Hi Everyone, Porky, meaty, sweet – that’s Lap Cheong (in Cantonese). I’m sure you’ve heard of it before or maybe you’ve eaten it too whenever you order any special fried rice or perhaps at dim sum.
Lap Cheong is a type of Chinese sweet pork sausage and it is nothing like the kind of sausages we are accustomed to. Dry-cured and hard to the touch, Lap Cheong has a distinctly sweet flavour due to the sugar, rose water, salt and rice wine added to it.
Averaging about 6 inches in length, this sausage has a deep red colour and looks all shriveled up.
The wrinkled appearance means that all of the moisture has been dried out of the sausage leaving it with intense flavour of the meat and fat. Yes, there is sweet delicious fat that once released from the sausage flavours whatever the sausage is cooked with. It no wonder that fried rice is so special!
This is not the type of sausage to cook as if you were making breakfast and having sausages and eggs. Rather, this air-cured meat, much like the Italian pancetta is ideal when cooked with rice, vegetables or noodles. It is a very versatile ingredient and if you’ve never tried it before, please do so; I am sure that you will like it. It’s a specialty item not available on your regular supermarket shelf but you can find it at Asian grocers. You will pay a little more than you would for regular sausages but it is so worth it. Hey, you’d pay more money for salami, slab bacon and pancetta. Same thing.
Maybe you’re not that adventurous and would prefer to have someone cook Lap Cheong for you. With the abundance of Chinese restaurants all around, that should not be a problem. For those of you wanting to make your own Lap Cheong fried rice. Let’s go.
Lap Cheong Fried Rice
INGREDIENTS
3 Lap Cheong sausages
2 tablespoons oil
2 teaspoons minced ginger
2 teaspoons minced garlic
1 teaspoon minced hot pepper
½ cup thinly sliced bora (optional)
½ cup diced carrots (optional)
Salt and black pepper to taste
4 cups cooked rice
1 tablespoon soy sauce
½ teaspoon five spice powder
2 eggs, scrambled and chopped into small pieces
1 ½ teaspoons toasted sesame oil
Thinly sliced green onions (scallions/shallots)
DIRECTIONS
1. Cut the sausages thinly on the diagonal and set aside.
2. Heat wok or karahi or large frying pan on medium heat.
3. Add sausages, ginger, garlic and pepper and let sauté for 2 – 3 minutes or until sausage has lost most of its fat.
4. Toss in bora and carrots if using, season with salt and pepper and let cook for 2 – 3 minutes.
5. Add rice, soy sauce, five spice powder and sesame oil and toss, toss, toss. Let rice heat through with the other ingredients (about 4 – 5 minutes).
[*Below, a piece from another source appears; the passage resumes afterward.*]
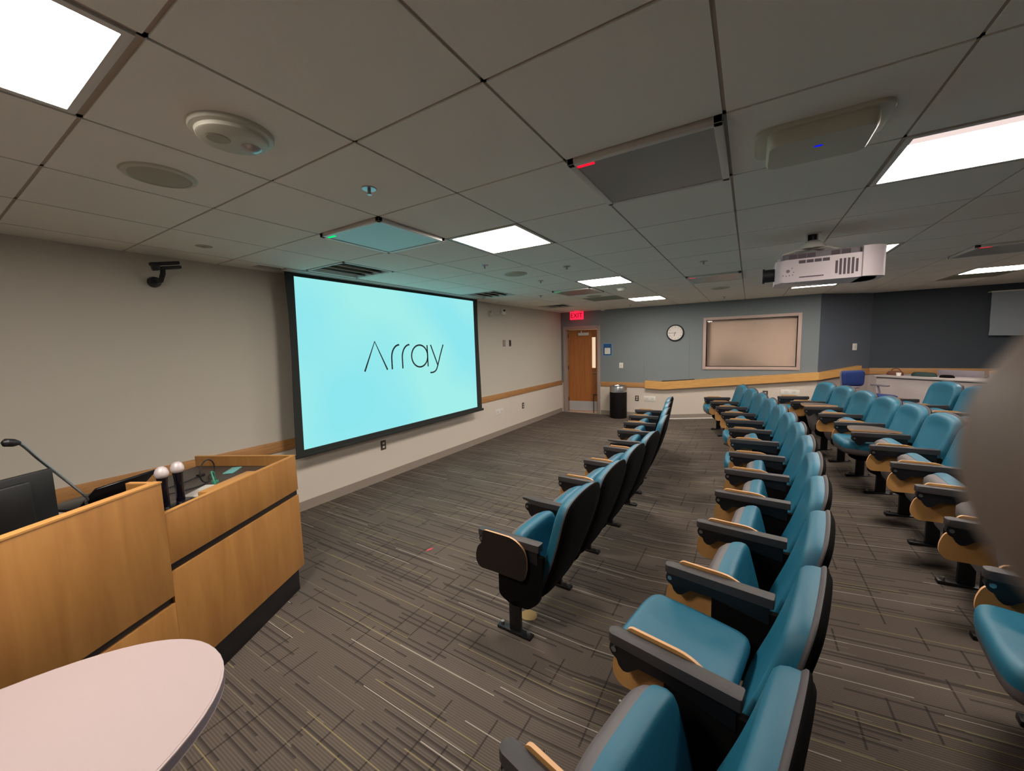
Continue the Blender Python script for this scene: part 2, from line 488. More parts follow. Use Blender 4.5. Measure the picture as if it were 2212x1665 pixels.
def f_bars(bm):
    for i in range(-5, 12):
        x = gx(i)
        if -4.02 < x < -3.7: continue
        box(bm, x-.0125, x+.0125, YN, YD, ZC+.004, ZC+.03)
    for j in range(-6, 17):
        y = gy(j)
        if YN < y < YD:
            x0 = -3.79 if 1.95 < y < 5.32 else XW
            box(bm, x0, XR, y-.0125, y+.0125, ZC+.004, ZC+.03)
b_ = part('ceiling_grid', f_bars, ceil, ['tbar']); b_['kind'] = 'structure'
# plaster strip and slot over the screen
def f_slot(bm):
    box(bm, XW, -3.965, 1.655, 5.905, ZC-.001, ZC+.02, 0)
    box(bm, -3.965, -3.796, 1.655, 1.87, ZC-.001, ZC+.02, 0); box(bm, -3.84, -3.796, 1.87, 2.08, ZC-.001, ZC+.02, 0)
    box(bm, -3.965, -3.796, 5.335, 5.905, ZC-.001, ZC+.02, 0)
struct('trim_1', f_slot, ['tile'])

LL = ['bright square ceiling light cut by the top left corner, nearest the podium',
      'bright square ceiling light beside the teal lit microphone panel',
      'bright square ceiling light, middle of the three in the left line toward the door',
      'small looking bright ceiling light nearest the door wall, left line',
      'large bright ceiling light at the right edge above the projector',
      'ceiling light partly hidden behind the rear of the projector',
      'thin looking ceiling light seen just under the projector',
      'ceiling light whose corner just shows at the right edge of the photo',
      'ceiling light above the dark wall at the right edge of the photo']
def make_light(two):
    t = thing('ceiling_light', 'x', 'light', (0, 0, ZC))
    def fr(bm):
        h = G/2-.013; w = .022
        for a in ((-h, h, -h, -h+w), (-h, h, h-w, h), (-h, -h+w, -h, h), (h-w, h, -h, h)): box(bm, *a, -.003, .05)
        box(bm, -h, h, -h, h, .06, .10)
    part('frame', fr, t, ['whitem'])
    h = G/2-.035
    if two:
        part('diffuser', lambda bm: box(bm, -h, h, -.11, h, .0, .012), t, ['lamp'])
        part('reflector', lambda bm: prism(bm, [(-h, .004), (-.112, .03), (-.112, .045), (-h, .02)], 'x', -h, h), t, ['lamp_side'])
    else:
        part('diffuser', lambda bm: box(bm, -h, h, -h, h, .0, .012), t, ['lamp'])
    return t
la = make_light(False); lb = make_light(True); ua = ub = False
for k, (i, j) in enumerate(LIGHTS):
    if LL[k] is None: continue
    two = i > 0; src = lb if two else la
    loc = (gx(i)+G/2, gy(j)+G/2, ZC)
    if (two and not ub) or (not two and not ua):
        src.location = loc; src['label'] = LL[k]; src['group'] = 'square ceiling lights'
        if two: ub = True
        else: ua = True
    else: dup(src, loc, 0, LL[k], 'square ceiling lights')
ML = [('teal lit square microphone panel with a green light, just right of the screen', 'led_green'),
      ('grey ceiling microphone panel with a green light near the door', 'led_green'),
      ('large grey ceiling microphone panel with a red light, nearest the camera', 'led_red'),
      ('grey ceiling microphone panel with a red light, left of the projector', 'led_red'),
      ('grey ceiling microphone panel with a red light, right of the projector', 'led_red')]
for (i, j), (lab, led) in zip(MICS, ML):
    t = thing('ceiling_microphone', lab, 'ceiling panel', (gx(i)+G/2, gy(j)+G/2, ZC), 0, 'ceiling microphone panels')
    def fr(bm):
        h = G/2-.006; w = .03
        for a in ((-h, h, -h, -h+w), (-h, h, h-w, h), (-h, -h+w, -h, h), (h-w, h, -h, h)): box(bm, *a, -.022, .01, bev=.002)
    part('frame', fr, t, ['whitem'])
    part('face', lambda bm: box(bm, -.278, .278, -.278, .278, -.019, .01), t, ['greypanel'])
    part('status_light', lambda bm: box(bm, -.265, -.19, -.268, -.250, -.0225, -.012), t, [led])

def f_supply(bm):
    h = G/2-.013
    for a in ((-h, h, -h, -h+.02), (-h, h, h-.02, h), (-h, -h+.02, -h, h), (h-.02, h, -h, h)): box(bm, *a, -.003, .03)
    for k, x in enumerate((-.2, -.07, .07, .2)):
        prism(bm, [(x-.065, .030), (x+.055, -.002), (x+.06, .004), (x-.06, .037)], 'y', -h+.02, h-.02)
for k, (i, j) in enumerate(VENTS_S):
    t = thing('air_diffuser', ['white louvred air vent in the ceiling above the screen top left', 'white louvred air vent in the ceiling at the right end of the screen', 'white air vent in the ceiling corner by the exit sign'][k], 'air vent', (gx(i)+G/2, gy(j)+G/2, ZC), 0, 'supply air vents')
    part('louvre_panel', f_supply, t, ['whitem'])
    part('backing', lambda bm: box(bm, -.29, .29, -.29, .29, .05, .07), t, ['offwhite'])
def f_ret(bm):
    h = G/2-.013
    for a in ((-h, h, -h, -h+.03), (-h, h, h-.03, h), (-h, -h+.03, -h, h), (h-.03, h, -h, h)): box(bm, *a, -.003, .03)
    for k in range(14):
        y = -.26+k*.04; box(bm, -h+.03, h-.03, y-.005, y+.005, 0, .02)
for k, (i, j) in enumerate(VENTS_D):
    t = thing('return_grille', ['dark slatted return air grille in the ceiling near the door', 'dark slatted return air grille above the dark wall'][k], 'air vent', (gx(i)+G/2, gy(j)+G/2, ZC), 0, 'return air grilles')
    part('slats', f_ret, t, ['greymesh'])
    part('backing', lambda bm: box(bm, -.29, .29, -.29, .29, .05, .07), t, ['vent_dark'])

# round ceiling speakers
for k, (x, y, lab) in enumerate([(-2.262, .725, 'round grey ceiling speaker left of the domed detector'), (-2.24, 3.76, 'small round ceiling speaker beyond the two bright lights'),
                  (-.405, 6.78, 'round ceiling speaker behind the red lit panel left of the projector'), (-2.25, 6.33, 'round ceiling speaker beside the dark return grille')]):
    t = thing('ceiling_speaker', lab, 'speaker', (x, y, ZC), 0, 'round ceiling speakers')
    part('rim', lambda bm: lathe(bm, [(.108, -.008), (.112, -.012), (.128, -.008), (.134, 0), (.134, .01), (.1, .01)], seg=40), t, ['offwhite'])
    part('grille', lambda bm: lathe(bm, [(0, -.012), (.09, -.011), (.108, -.008), (.108, .008)], seg=40), t, ['greymesh'])
# domed detector
t = thing('motion_detector', 'round white domed detector on the ceiling near the top left light', 'detector', (-1.618, .742, ZC))
part('housing', lambda bm: lathe(bm, [(0, -.034), (.104, -.034), (.109, -.031), (.112, -.020), (.126, -.016), (.130, -.010), (.130, 0), (0, 0)], seg=48), t, ['offwhite'])
part('lens', lambda bm: lathe(bm, [(0, -.016), (.016, -.013), (.028, -.006), (.034, .0), (.038, .001)], c=(.0, .06, -.034), seg=24), t, ['chrome'])
part('grille_disc', lambda bm: lathe(bm, [(0, -.004), (.034, -.003), (.038, .0)], c=(-.02, -.04, -.034), seg=24), t, ['greymesh'])
for k, (x, y, lab) in enumerate([(-1.61, 5.69, 'small white smoke detector on the ceiling between the two far lights'), (-2.89, 8.72, 'white smoke detector on the ceiling above the wall beside the door')]):
    t = thing('smoke_detector', lab, 'detector', (x, y, ZC))
    part('housing', lambda bm: lathe(bm, [(0, -.045), (.035, -.045), (.055, -.03), (.065, -.01), (.075, -.008), (.075, 0), (0, 0)], seg=32), t, ['white'])
# sprinklers
SL = [(-1.636, 1.347, 'small sprinkler head on a plain tile between the detector and the teal panel'), (-2.247, 3.188, 'sprinkler head just past the nearer full light'), (-2.232, 4.359, 'sprinkler head beside the far round speaker'),
      (-2.887, 5.629, 'sprinkler head on the ceiling above the wall plates'), (-.419, 4.416, 'sprinkler head in front of the left red lit panel'), (-2.156, 8.318, 'sprinkler head near the door wall'),
      (-.42, 8.222, 'sprinkler head above the wall clock side near the far wall'), (-1.62, 3.754, 'tiny sprinkler head beyond the nearer full light')]
sp0 = None
for x, y, lab in SL:
    if sp0 is None:
        sp0 = thing('sprinkler', lab, 'sprinkler', (x, y, ZC), 0, 'ceiling sprinklers')
        part('plate', lambda bm: lathe(bm, [(0, -.006), (.034, -.005), (.040, 0), (.03, .006), (0, .006)], seg=20), sp0, ['chrome'])
        part('head', lambda bm: (cyl(bm, (0, 0, 0), (0, 0, -.030), .008, seg=10), cyl(bm, (0, 0, -.028), (0, 0, -.031), .012, seg=14)), sp0, ['chrome'])
    else: dup(sp0, (x, y, ZC), 0, lab, 'ceiling sprinklers')

t = thing('sprinkler', 'flush sprinkler plate on the ceiling above the black camera', 'sprinkler', (-3.47, 1.326, ZC))
part('plate', lambda bm: lathe(bm, [(0, -.010), (.018, -.010), (.022, -.004), (.05, -.003), (.055, .0), (.05, .006), (0, .006)], seg=28), t, ['greymesh'])
part('head', lambda bm: lathe(bm, [(0, -.013), (.012, -.012), (.014, -.009), (0, -.009)], seg=16), t, ['chrome'])

# wifi access point
t = thing('wireless_access_point', 'large off white wireless unit with a tiny blue light on the ceiling', 'wireless unit', (.20, 1.98, ZC), 0)
def rr(hx, hy, r): return round_poly([(-hx, -hy), (hx, -hy), (hx, hy), (-hx, hy)], r, 6)
part('mounting_plate', lambda bm: prism(bm, rr(.205, .135, .06), 'z', -.018, 0, bev=.004), t, ['offwhite'])
def f_ap(bm):
    o1 = rr(.165, .125, .045)
    domed(bm, o1, (0, 0), [(1, -.052), (.985, -.064), (.95, -.070), (.5, -.073), (.001, -.073)], [(1, -.018), (.5, -.018), (.001, -.018)], lambda u, v, d: (u, v, d))
part('cover', f_ap, t, ['offwhite'])
part('status_light', lambda bm: box(bm, -.012, .012, -.045, -.038, -.0745, -.070), t, ['led_blue'])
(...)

Check for seasoning (salt and pepper) and adjust if necessary.
6. Scatter in eggs and give another toss.
7. Serve hot with scallions/green onions/shallots sprinkled on top.
If fried rice is not your thing, you can still enjoy Lap Cheong; one of my favourite ways to have it is steamed over rice and eaten with pepper sauce and sliced scallions. Simple. Satisfying.